Written request → Repeat the material in full. Keep every line exactly as it is.

#####

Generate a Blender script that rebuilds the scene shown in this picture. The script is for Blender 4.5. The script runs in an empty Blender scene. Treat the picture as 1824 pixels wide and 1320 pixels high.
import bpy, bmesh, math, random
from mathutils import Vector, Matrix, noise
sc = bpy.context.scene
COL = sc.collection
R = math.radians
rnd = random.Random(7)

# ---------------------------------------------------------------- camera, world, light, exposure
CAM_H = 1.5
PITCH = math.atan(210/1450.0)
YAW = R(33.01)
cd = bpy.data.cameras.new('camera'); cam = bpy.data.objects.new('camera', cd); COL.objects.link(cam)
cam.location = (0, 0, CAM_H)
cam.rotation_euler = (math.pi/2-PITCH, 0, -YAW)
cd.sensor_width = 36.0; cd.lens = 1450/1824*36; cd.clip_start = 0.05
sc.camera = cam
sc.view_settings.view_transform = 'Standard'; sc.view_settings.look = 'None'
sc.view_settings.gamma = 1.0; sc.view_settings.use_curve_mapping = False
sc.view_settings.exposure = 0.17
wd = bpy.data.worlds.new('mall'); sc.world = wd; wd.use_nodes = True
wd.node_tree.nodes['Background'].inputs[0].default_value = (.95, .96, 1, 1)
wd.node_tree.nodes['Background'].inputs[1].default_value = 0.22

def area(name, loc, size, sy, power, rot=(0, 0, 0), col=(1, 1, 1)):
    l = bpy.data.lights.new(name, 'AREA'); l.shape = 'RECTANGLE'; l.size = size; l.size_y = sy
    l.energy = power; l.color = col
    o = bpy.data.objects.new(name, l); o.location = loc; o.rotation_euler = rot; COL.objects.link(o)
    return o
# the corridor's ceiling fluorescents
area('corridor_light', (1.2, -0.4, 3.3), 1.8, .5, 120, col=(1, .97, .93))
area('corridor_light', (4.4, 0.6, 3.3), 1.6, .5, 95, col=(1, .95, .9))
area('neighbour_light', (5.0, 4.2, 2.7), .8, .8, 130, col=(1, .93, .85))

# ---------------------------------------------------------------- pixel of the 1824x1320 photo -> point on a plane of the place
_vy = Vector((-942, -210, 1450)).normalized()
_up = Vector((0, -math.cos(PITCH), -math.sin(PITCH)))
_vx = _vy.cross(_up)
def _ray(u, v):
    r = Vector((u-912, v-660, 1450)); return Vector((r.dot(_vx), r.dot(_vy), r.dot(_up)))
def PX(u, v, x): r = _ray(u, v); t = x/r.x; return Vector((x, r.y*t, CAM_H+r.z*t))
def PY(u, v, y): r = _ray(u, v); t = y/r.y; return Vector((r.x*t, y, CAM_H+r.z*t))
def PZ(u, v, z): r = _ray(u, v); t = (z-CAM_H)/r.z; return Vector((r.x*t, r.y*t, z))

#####

Solution to this task →
Generate a Blender script that rebuilds the scene shown in this picture. The script is for Blender 4.5. The script runs in an empty Blender scene. Treat the picture as 1824 pixels wide and 1320 pixels high.
import bpy, bmesh, math, random
from mathutils import Vector, Matrix, noise
sc = bpy.context.scene
COL = sc.collection
R = math.radians
rnd = random.Random(7)

# ---------------------------------------------------------------- camera, world, light, exposure
CAM_H = 1.5
PITCH = math.atan(210/1450.0)
YAW = R(33.01)
cd = bpy.data.cameras.new('camera'); cam = bpy.data.objects.new('camera', cd); COL.objects.link(cam)
cam.location = (0, 0, CAM_H)
cam.rotation_euler = (math.pi/2-PITCH, 0, -YAW)
cd.sensor_width = 36.0; cd.lens = 1450/1824*36; cd.clip_start = 0.05
sc.camera = cam
sc.view_settings.view_transform = 'Standard'; sc.view_settings.look = 'None'
sc.view_settings.gamma = 1.0; sc.view_settings.use_curve_mapping = False
sc.view_settings.exposure = 0.17
wd = bpy.data.worlds.new('mall'); sc.world = wd; wd.use_nodes = True
wd.node_tree.nodes['Background'].inputs[0].default_value = (.95, .96, 1, 1)
wd.node_tree.nodes['Background'].inputs[1].default_value = 0.22

def area(name, loc, size, sy, power, rot=(0, 0, 0), col=(1, 1, 1)):
    l = bpy.data.lights.new(name, 'AREA'); l.shape = 'RECTANGLE'; l.size = size; l.size_y = sy
    l.energy = power; l.color = col
    o = bpy.data.objects.new(name, l); o.location = loc; o.rotation_euler = rot; COL.objects.link(o)
    return o
# the corridor's ceiling fluorescents
area('corridor_light', (1.2, -0.4, 3.3), 1.8, .5, 120, col=(1, .97, .93))
area('corridor_light', (4.4, 0.6, 3.3), 1.6, .5, 95, col=(1, .95, .9))
area('neighbour_light', (5.0, 4.2, 2.7), .8, .8, 130, col=(1, .93, .85))

# ---------------------------------------------------------------- pixel of the 1824x1320 photo -> point on a plane of the place
_vy = Vector((-942, -210, 1450)).normalized()
_up = Vector((0, -math.cos(PITCH), -math.sin(PITCH)))
_vx = _vy.cross(_up)
def _ray(u, v):
    r = Vector((u-912, v-660, 1450)); return Vector((r.dot(_vx), r.dot(_vy), r.dot(_up)))
def PX(u, v, x): r = _ray(u, v); t = x/r.x; return Vector((x, r.y*t, CAM_H+r.z*t))
def PY(u, v, y): r = _ray(u, v); t = y/r.y; return Vector((r.x*t, y, CAM_H+r.z*t))
def PZ(u, v, z): r = _ray(u, v); t = (z-CAM_H)/r.z; return Vector((r.x*t, r.y*t, z))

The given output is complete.